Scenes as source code

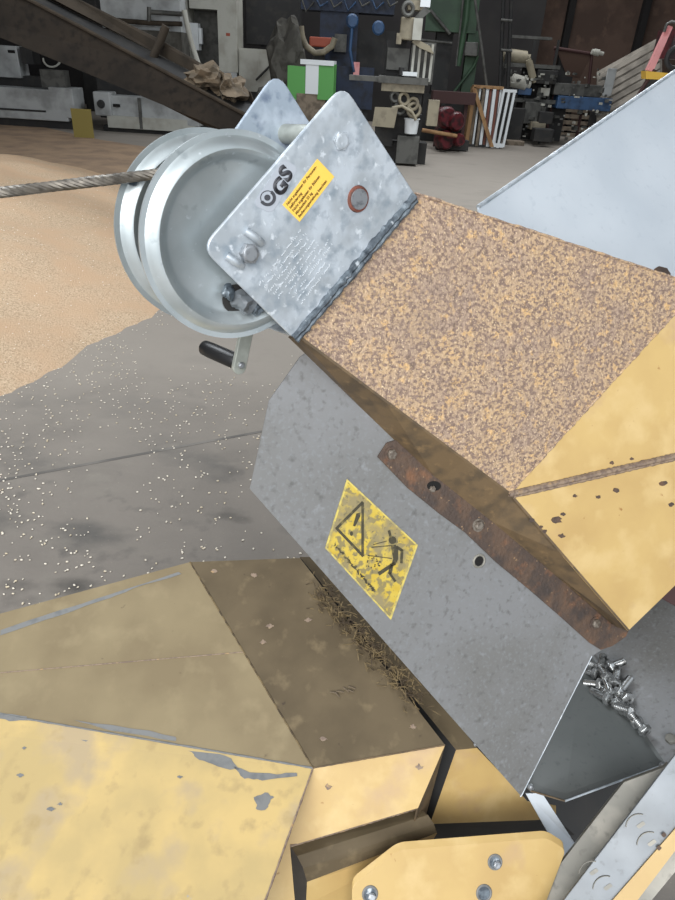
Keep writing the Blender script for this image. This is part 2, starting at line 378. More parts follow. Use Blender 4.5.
# far wall above the arm
q = [W(478, 208, 1.16), W(560, 152, 1.36), W(700, 55, 1.75), W(760, 330, 1.55), W(520, 330, 1.2)]
q = [(478, 207), (790, -8), (800, 330), (500, 330)]
PH = pl3(W(478, 207, 1.22), W(700, 54, 1.72), W(700, 330, 1.42))
mb = MB(); mb.slab([PH.hit(*p) for p in q], -PH.n*.003)
lab(obj('far_wall', mb, 'galv_sheet', hop), 'pale bluish galvanised far wall')
mb = MB(); mb.tube([PH.hit(478, 207), PH.hit(790, -8)], .0045, 8); obj('rim', mb, 'galv', hop, smooth=True)
# end wall joining far wall with inner wall
mb = MB(); mb.slab([PH.hit(500, 330), PH.hit(800, 330), PW2.hit(790, 540), H5, W(560, 600, 1.7)], cv(0, .003, .003)); obj('lower_wall', mb, 'grey_panel', hop)
mb = MB(); decal(mb, PH, [(654, 269), (659, 266), (667, 268), (671, 274), (668, 278), (655, 275)], .0005); obj('rust_spot', mb, 'rust', hop)
mb = MB(); mb.slab([W(661, 598, 1.42), W(700, 560, 1.42), W(700, 620, 1.42), W(675, 606, 1.42)], cv(0, 0, .01)); lab(obj('red_tab', mb, 'dkred', hop), 'dark red tab')
# small clamp bolt + legs
hexbolt(W(530, 786, 1.232), PG.n, .006, .006, 'bolt', hop)
hexbolt(W(661, 765, 1.262), PG.n, .008, .006, 'bolt', hop)

# warning sign
sg = MB(); decal(sg, PG, [(347, 479), (418, 545), (391, 620), (325, 548)], .0003)
sign = lab(obj('warning_sign', sg, 'sign', hop), 'worn yellow warning sticker with black triangle and falling figure')
mb = MB()
cs = [(347, 479), (418, 545), (391, 620), (325, 548)]
for i in range(4):
    a, b = cs[i], cs[(i+1) % 4]; mx, my = 371, 548
    ia = (a[0]+(mx-a[0])*.045, a[1]+(my-a[1])*.045); ib = (b[0]+(mx-b[0])*.045, b[1]+(my-b[1])*.045)
    decal(mb, PG, [a, b, ib, ia], .0007)
obj('border', mb, 'sign_edge', sign)
def c8(x, y): return (320+x/5.627, 470+y/5.625)
mb = MB()
def bar(a, b, w, o=.0009):
    dx, dy = b[0]-a[0], b[1]-a[1]; l = math.hypot(dx, dy); nx, ny = -dy/l*w/2, dx/l*w/2
    decal(mb, PG, [c8(a[0]+nx, a[1]+ny), c8(b[0]+nx, b[1]+ny), c8(b[0]-nx, b[1]-ny), c8(a[0]-nx, a[1]-ny)], o)
bar((242, 180), (90, 332), 15); bar((92, 326), (244, 486), 15); bar((240, 182), (240, 484), 14)
decal(mb, PG, [c8(*p) for p in ((205, 245), (228, 240), (226, 262), (198, 318), (186, 314))], .0009)
decal(mb, PG, [c8(*p) for p in ell(177, 358, 9, 13, 12)], .0009)
obj('warning_triangle', mb, 'sign_ink', sign)
mb = MB()
decal(mb, PG, [c8(*p) for p in ell(408, 395, 22, 22, 14)], .0009)
bar((388, 340), (398, 378), 14)
decal(mb, PG, [c8(*p) for p in ((398, 425), (425, 420), (440, 440), (440, 500), (425, 535), (400, 540), (412, 500))], .0009)
bar((430, 432), (465, 455), 16); bar((462, 448), (458, 525), 15)
bar((420, 525), (330, 585), 20); bar((405, 530), (392, 585), 20); bar((390, 578), (425, 628), 13)
bar((405, 425), (290, 435), 5); bar((405, 498), (280, 482), 5)
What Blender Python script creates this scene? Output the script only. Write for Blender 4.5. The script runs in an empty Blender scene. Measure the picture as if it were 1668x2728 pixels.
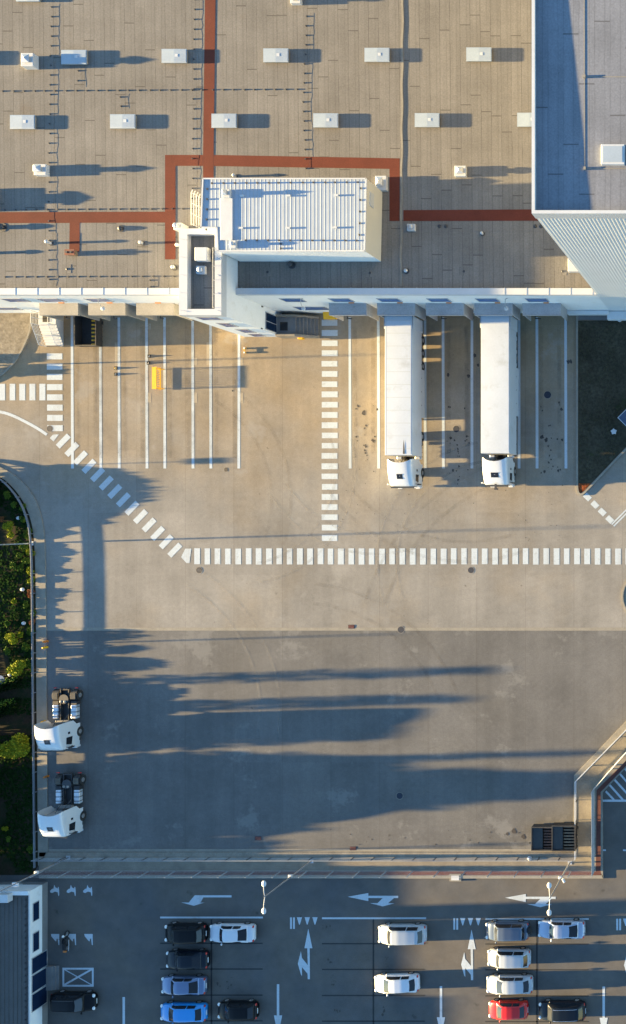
import bpy, math, random
from mathutils import Vector
R_ = random.Random(7)
C = bpy.context.scene.collection
SC = bpy.context.scene
PI = math.pi

# ------------------------------------------------------------------ survey
# the camera hangs 103.3 m above the yard, straight down; 1 m on the ground
# spans 26.4 units of the survey grid that all plan positions are given in
H, F, NX, NY = 103.3, 2728.0, 2046.0, 1364.0
def P(px, py, z=0.0):
    k = (H - z) / F
    return ((px - NX) * k, (NY - py) * k)
def PX(px, z=0.0): return (px - NX) * (H - z) / F
def PY(py, z=0.0): return (NY - py) * (H - z) / F
def PP(pts, z=0.0): return [P(a, b, z) for a, b in pts]

# ------------------------------------------------------------------ materials
def new_mat(name):
    m = bpy.data.materials.new(name); m.use_nodes = True
    nt = m.node_tree; nt.nodes.clear()
    o = nt.nodes.new('ShaderNodeOutputMaterial'); b = nt.nodes.new('ShaderNodeBsdfPrincipled')
    nt.links.new(b.outputs[0], o.inputs[0])
    return m, nt, b
class NT:
    def __init__(s, nt):
        s.nt = nt
        s.tc = nt.nodes.new('ShaderNodeTexCoord').outputs['Object']
        sp = nt.nodes.new('ShaderNodeSeparateXYZ'); nt.links.new(s.tc, sp.inputs[0])
        s.x, s.y, s.z = sp.outputs
    def math(s, op, a, b=None, c=None, clamp=False):
        n = s.nt.nodes.new('ShaderNodeMath'); n.operation = op; n.use_clamp = clamp
        for i, v in enumerate((a, b, c)):
            if v is None: continue
            if isinstance(v, (int, float)): n.inputs[i].default_value = v
            else: s.nt.links.new(v, n.inputs[i])
        return n.outputs[0]
    def noise(s, scale, detail=4, rough=.6, vec=None, scl=None):
        n = s.nt.nodes.new('ShaderNodeTexNoise')
        n.inputs['Scale'].default_value = scale; n.inputs['Detail'].default_value = detail
        n.inputs['Roughness'].default_value = rough
        v = vec or s.tc
        if scl:
            mp = s.nt.nodes.new('ShaderNodeMapping'); mp.inputs['Scale'].default_value = scl
            s.nt.links.new(v, mp.inputs[0]); v = mp.outputs[0]
        s.nt.links.new(v, n.inputs['Vector'])
        return n.outputs[0]
    def white(s, a, b=None):
        n = s.nt.nodes.new('ShaderNodeTexWhiteNoise'); n.noise_dimensions = '2D'
        cb = s.nt.nodes.new('ShaderNodeCombineXYZ')
        s.nt.links.new(a, cb.inputs[0])
        if b is not None: s.nt.links.new(b, cb.inputs[1])
        s.nt.links.new(cb.outputs[0], n.inputs['Vector'])
        return n.outputs[0]
    def ramp(s, f, a, b, lo=0., hi=1.):
        n = s.nt.nodes.new('ShaderNodeMapRange'); n.clamp = True
        n.inputs[1].default_value = a; n.inputs[2].default_value = b
        n.inputs[3].default_value = lo; n.inputs[4].default_value = hi
        s.nt.links.new(f, n.inputs[0]); return n.outputs[0]
    def mix(s, f, a, b, mode='MIX'):
        n = s.nt.nodes.new('ShaderNodeMix'); n.data_type = 'RGBA'; n.blend_type = mode
        if isinstance(f, (int, float)): n.inputs[0].default_value = f
        else: s.nt.links.new(f, n.inputs[0])
        for i, v in ((6, a), (7, b)):
            if isinstance(v, tuple): n.inputs[i].default_value = (*v[:3], 1)
            else: s.nt.links.new(v, n.inputs[i])
        return n.outputs[2]
    def scale(s, col, f):
        n = s.nt.nodes.new('ShaderNodeVectorMath'); n.operation = 'SCALE'
        if isinstance(col, tuple): n.inputs[0].default_value = col[:3]
        else: s.nt.links.new(col, n.inputs[0])
        if isinstance(f, (int, float)): n.inputs['Scale'].default_value = f
        else: s.nt.links.new(f, n.inputs['Scale'])
        return n.outputs[0]
    def bump(s, b, h, strength=.3, dist=.02):
        n = s.nt.nodes.new('ShaderNodeBump'); n.inputs['Strength'].default_value = strength
        n.inputs['Distance'].default_value = dist
        s.nt.links.new(h, n.inputs['Height']); s.nt.links.new(n.outputs[0], b.inputs['Normal'])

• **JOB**
Extract, without any images, the part of the material above that opens with the line containing "What Blender Python" and closes with the line containing "def PP(pts, z=0.0): return", both lines included.

• **THE REPLY**
What Blender Python script creates this scene? Output the script only. Write for Blender 4.5. The script runs in an empty Blender scene. Measure the picture as if it were 1668x2728 pixels.
import bpy, math, random
from mathutils import Vector
R_ = random.Random(7)
C = bpy.context.scene.collection
SC = bpy.context.scene
PI = math.pi

# ------------------------------------------------------------------ survey
# the camera hangs 103.3 m above the yard, straight down; 1 m on the ground
# spans 26.4 units of the survey grid that all plan positions are given in
H, F, NX, NY = 103.3, 2728.0, 2046.0, 1364.0
def P(px, py, z=0.0):
    k = (H - z) / F
    return ((px - NX) * k, (NY - py) * k)
def PX(px, z=0.0): return (px - NX) * (H - z) / F
def PY(py, z=0.0): return (NY - py) * (H - z) / F
def PP(pts, z=0.0): return [P(a, b, z) for a, b in pts]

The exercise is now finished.